Тот факт, что детская ненормальность связывалась с желанием смерти дяде и уплотнялась с этим гораздо более сильно вытесняемым и психически более выраженным элементом, позволяет предположить существование второй характеристики речевой ошибки, а именно желания смерти ненормальным детям.
Но на особое значение двенадцати как пожелания смерти указывает сам тот факт, что день рождения дяди тесно увязывался в сознании дамы с мыслью о его кончине. Ее муж покончил с собой 13-го числа, то есть через день после дня рождения дяди, а жена дяди тогда сказала молодой вдове: “Вчера он присылал свои поздравления, такие полные тепла и ласки, а сегодня…”

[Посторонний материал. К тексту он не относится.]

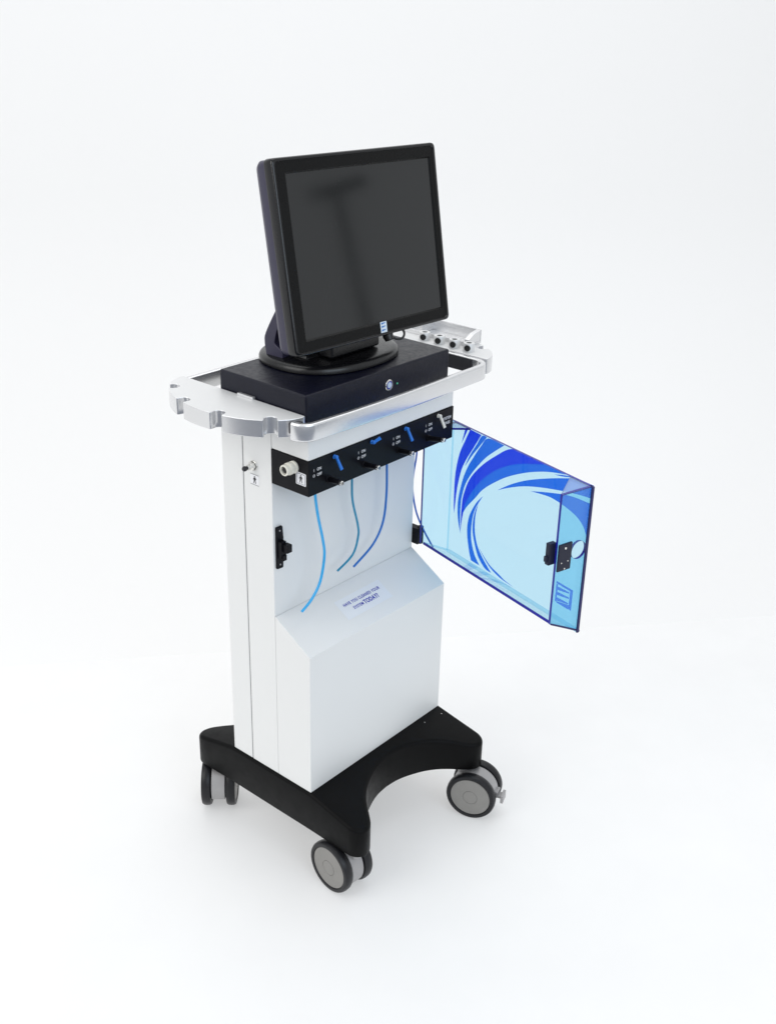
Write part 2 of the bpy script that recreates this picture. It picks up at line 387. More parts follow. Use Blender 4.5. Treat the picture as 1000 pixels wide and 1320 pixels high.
# ---- door catch on the recessed face
bm = B(); y = D1
prism(bm, rounded([(.0045, .4095), (.0185, .4085), (.0200, .4630), (.0180, .4850), (.0045, .4848)], .002, 3), (0, y-.004, 0), X, Z, Y*.0042)
box(bm, .0065, .0180, y-.012, y-.003, .4300, .4600); box(bm, .0100, .0215, y-.022, y-.010, .4420, .4560); box(bm, .0080, .0170, y-.014, y-.008, .4260, .4360)
ct = obj('door_catch', bm, M['black_panel'], cart, .0008)
for z in (.4780, .4165):
    bm = B(); lathe(bm, [(.0016, 0), (.0014, .0005), (0, .0006)], (.0115, y-.004, z), -Y, 14); obj('catch_screw', bm, M['fork'], ct)

# ---- silver tray: rail and two D-shaped end plates with notches
bm = B(); n = 9
def bend(cx, cy, r, a0, a1, k=9): return [(cx+r*math.cos(math.radians(a0+(a1-a0)*i/k)), cy+r*math.sin(math.radians(a0+(a1-a0)*i/k))) for i in range(k+1)]
path = [(-.0385, -.0068)]+bend(-.0170, -.0090, .0215, 184, 262)+[(.05, -.0345), (.12, -.0370), (.18, -.0378), (.24, -.0376), (.31, -.0362)]+bend(.383, -.0085, .0270, -84, -4)+[(.4102, .03), (.4102, .10), (.4102, .20)]+bend(.382, .236, .0282, 0, 90)+[(.30, .2642), (.15, .2642), (-.012, .2642)]
t, h = .0052, .0140
rings = []
for i, q in enumerate(path):
    a, b = Vector(path[max(i-1, 0)]), Vector(path[min(i+1, len(path)-1)]); d = (b-a).normalized(); nn = Vector((d.y, -d.x))
    c2 = []
    for sx, sz in ((-1, -1), (1, -1), (1, 1), (-1, 1)):
        for k in ((0, 1) if sx*sz > 0 else (1, 0)):
            pass
    sec = rounded([(-t, -h), (t, -h), (t, h), (-t, h)], .0035, 3)
    rings.append([bm.verts.new((q[0]+nn.x*a2, q[1]+nn.y*a2, .6855+b2)) for a2, b2 in sec])
m_ = len(rings[0])
for A, Q in zip(rings, rings[1:]):
    for k in range(m_): bm.faces.new([A[k], A[(k+1) % m_], Q[(k+1) % m_], Q[k]])
bm.faces.new(rings[0][::-1]); bm.faces.new(rings[-1])
tray_rail = obj('tray_rail', bm, M['alu'], cart, ang=40)
def plate_outline(xe, sg, ce=.134, ax=.0880, ay=.1390, notch=(-56, -15, 21, 56)):
    E = lambda a: Vector((xe+sg*ax*math.cos(a), ce+ay*math.sin(a)))
    pts = [(xe, ce-ay+.0015), (xe+sg*.006, ce-ay)]
    a = math.radians(-82); step = math.radians(2)
    N = []
    for q in notch:
        c = math.radians(q); s = (E(c+.01)-E(c-.01)).length/.02; N.append((c-.0112/s, c+.0112/s, c))
    while a < math.radians(84):
        hit = [q for q in N if q[0] <= a+step and a <= q[1]]
        if hit:
            n0, n1, c = hit[0]; p0, p1 = E(n0), E(n1); tn = (p1-p0); wd = tn.length; tn.normalize(); nn = Vector((-tn.y, tn.x))
            mid_ = E(c); inw = Vector((xe, ce))-mid_
            if nn.dot(inw) < 0: nn = -nn
            pts.append(tuple(p0)); r2 = wd*.5
            pts.append(tuple(p0+tn*.0012+nn*.0030))
            cc = p0+tn*r2+nn*.0085
            for k in range(9):
                th = math.pi*(k/8); pts.append(tuple(cc-tn*(r2-.0012)*math.cos(th)+nn*(r2-.0012)*math.sin(th)*.85))
            pts.append(tuple(p1-tn*.0012+nn*.0030)); pts.append(tuple(p1)); a = n1+step*.6
        else: pts.append(tuple(E(a))); a += step
    pts += [(xe+sg*.006, ce+ay), (xe, ce+ay-.0015)]
    return pts
bm = B(); prism(bm, plate_outline(-.010, -1), (0, 0, .6730), X, Y, Z*.0275, 1, 0); lp = obj('tray_end_plate', bm, [M['alu_matte'], M['alu']], cart, .0011, 3)
bm = B(); prism(bm, plate_outline(.4168, 1, ax=.0870, ay=.1600, notch=(-46, -14, 20, 50)), (0, 0, .6730), X, Y, Z*.0275, 1, 0); rp = obj('tray_end_plate', bm, [M['alu_matte'], M['alu']], cart, .0011, 3)
for q in ((-.0380, -.0200, -.0100, .004, .6790, .6960), (.4090, .4190, .02, .05, .6770, .6950), (.4090, .4190, .21, .24, .6770, .6950), (.4190, .4250, -.0110, .002, .6760, .6980)):
    bm = B(); box(bm, *q); obj('tray_bracket', bm, M['gap'], cart, .001)
bm = B(); box(bm, .02, .34, .006, .19, ZT-.0012, ZT+.0022); obj('top_plate', bm, M['black_panel'], cart)
bm = B(); box(bm, -.0160, -.0090, .1030, .1380, .7004, .7050); obj('tray_tab', bm, M['alu'], lp, .001)
# instrument holder: four round sockets and an open trough
for y in (.0285, .0610, .0950, .1290):
    bm = B(); lathe(bm, [(0, .0005), (.0098, .0005), (.0102, .0015), (.0102, .0140), (.0096, .0150), (.0050, .0150), (.0047, .0100), (0, .0100)], (.4365, y, .700), Z, 32)
    sk = obj('instrument_socket', bm, M['alu_matte'], rp)
    bm = B(); lathe(bm, [(.0056, .0082), (.0056, .0105), (.0050, .0108), (0, .0108)], (.4365, y, .7072), (-.94, -.34, 0), 24)
    obj('socket_hole', bm, M['cavity'], sk)
    bm = B(); lathe(bm, [(.0047, .0144), (0, .0145)], (.4378, y, .700), Z, 24); obj('socket_hole', bm, M['cavity'], sk)
bm = B()
box(bm, .4530, .4920, .0420, .2050, .7004, .7050); box(bm, .4530, .4548, .0420, .2050, .7048, .7085); box(bm, .4890, .4920, .0420, .2050, .7048, .7255)
prism(bm, [(.4547, .7049), (.4891, .7049), (.4891, .7250), (.4700, .7215), (.4547, .7130)], (0, .0422, 0), X, Z, Y*.0100)
box(bm, .4547, .4891, .1500, .1522, .7049, .7210); box(bm, .4547, .4891, .2028, .2048, .7049, .7235)
obj('instrument_trough', bm, M['alu'], rp, .0010)
bm = B(); box(bm, .4030, .4048, -.0040, .2150, .6735, .6978); obj('rail_dark_reflection', bm, M['gap'], tray_rail, .0003)  # added dark strip stands in for the case's reflection in the rail

# ---- casters
def caster(c, az, st, pedal=False, cover=None):
    """c: wheel centre, az: axle direction in degrees, st: swivel stem (x, y)"""
    a = Vector((math.cos(math.radians(az)), math.sin(math.radians(az)), 0)); c = Vector(c)
    tq = Vector((st[0]-c.x, st[1]-c.y, 0)); tq = (tq-a*tq.dot(a))
    tq = Vector((-a.y, a.x, 0)) if tq.length < 1e-3 else tq.normalized()        # toward the stem
    bm = B()
    arc_ = [(.0445*math.cos(math.radians(q)), .0445*math.sin(math.radians(q))) for q in range(-52, 205, 7)]
    prism(bm, arc_, c-a*.0132, tq, Z, a*.0264)
    top = -.0815; sx = Vector((st[0], st[1], c.z+.030)); lathe(bm, [(.0115, 0), (.0115, top-c.z-.030)], sx, Z, 20); lathe(bm, [(.0165, 0), (.0165, .004)], (st[0], st[1], top-.0045), Z, 24)
    cs = obj('caster', bm, M['fork'], cart, .0015)
    for s in (-1, 1):
        o = c+a*(s*.0236)
        bm = B(); lathe(bm, [(.0392, -.0082), (.0430, -.0092), (.0468, -.0082), (.0486, -.0050), (.0490, 0), (.0486, .0050), (.0468, .0082), (.0430, .0092), (.0405, .0086), (.0392, .0062)], o, a*s, 56, closed=True)
        obj('tyre', bm, M['rubber'], cs)
        bm = B(); lathe(bm, [(.0393, -.0070), (.0393, .0068), (.0388, .0074), (.0150, .0080), (.0146, .0073), (.0140, .0073), (.0136, .0082), (.0060, .0086), (0, .0086)], o, a*s, 48)
        obj('wheel_cover', bm, M['hub'], cs)
    if pedal:
        q = -tq; bm = B()
        def P(h, w, l): return c+q*l+a*w+Z*h
        def blk(l0, l1, w0, w1, h0, h1):
            v = [bm.verts.new(P(hh, ww, ll)) for ll, ww, hh in [(l0,w0,h0),(l1,w0,h0),(l1,w1,h0),(l0,w1,h0),(l0,w0,h1),(l1,w0,h1),(l1,w1,h1),(l0,w1,h1)]]
            for f in [(0,3,2,1),(4,5,6,7),(0,1,5,4),(1,2,6,5),(2,3,7,6),(3,0,4,7)]: bm.faces.new([v[i] for i in f])
        blk(.036, .0560, -.0075, .0075, -.0045, .0010); blk(.0550, .0605, -.0115, .0115, -.0120, .0050); blk(.036, .0490, -.0095, .0095, .0050, .0100)
        obj('brake_pedal', bm, M['fork'], cs, .001)
caster((.0212, -.0545, -.134), 175, (.022, -.086))
caster((.3415, -.1120, -.134), 200, (.3390, -.0860), True)
caster((.0270, .2740, -.134), 132, (.024, .280))
caster((.3400, .2500, -.134), 170, (.336, .282))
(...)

Могу добавить, что у самой дамы были достаточно веские основания желать смерти своим детям, ибо те не доставляли ей никакой радости, лишь изводили и вынуждали к суровым ограничениям ее самостоятельности: ради них она отказалась от женского счастья, которое могла бы принести ей новая любовь. То есть она действительно прилагала исключительные усилия, чтобы не испортить настроение дочери, вместе с которой собиралась в гости; можно вообразить, какое ей понадобилось терпение и самоотречение, когда нужно заботиться о ребенке с ранним слабоумием, – и сколько раз на дню приходится справляться с гневом!
Соответственно, смысл тайного пожелания будет следующим.
“Дядя умрет, эти ненормальные дети умрут (как и вся ненормальная семейка), а я получу их деньги”.
Эта схема, на мой взгляд, отличается несколько своеобычной структурой.
Во-первых, в ней сразу два признака, соединенных в общий элемент.
Во-вторых, наличие двух признаков отражается в удвоении оговорки (двенадцать ногтей, двенадцать пальцев).
В-третьих, поразительно, что одно из значений числа двенадцать, а именно двенадцать пальцев, выражающее детскую ненормальность, означает косвенную форму представления; психическая аномалия представлена здесь физической, а высшие части тела – низшей».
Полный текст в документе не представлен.